If I just want an instructive set of examples, maybe one wants a family of examples. E.g.:

  • {-s,s} (population sd of s, mean absolute deviation from mean (henceforward MADM) of s)
  • s*{-j^2,j^2, 0 repeated 2*j^2-2 times} (population sd of s*j, MADM of s)

But if I truly want an class of algorithms to exhibit more peculiar examples, then I think we should generalize the problem to searching over multisets of integers exhibiting some property P. Given such an algorithm one could apply it twice to find a multiset for the left and right sides of the pair. I interpret the question that we desire to find multisets that are as simple as possible, i.e. having as few distinct elements as possible, and as few elements in total as possible, and as small of values as possible. If we settle on a total ordering on multisets consistent with these criteria, then we can make progress with an exhaustive algorithm that eliminates all simple possibilities before moving to more complex ones.
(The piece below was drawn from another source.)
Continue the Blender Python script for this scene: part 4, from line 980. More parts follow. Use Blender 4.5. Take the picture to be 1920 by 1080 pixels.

The algorithm could be assisted with search bounds that would limit the number of things for it to try so that it can eliminate entire search branches as early as possible (ala branch and bound). For example, to have mean 0 and sd=s with a total set size of less than n, one needn't consider any sets with an element of absolute value larger than s*sqrt(n). The more results of this sort we can prove, the fewer possibilities the search needs to try.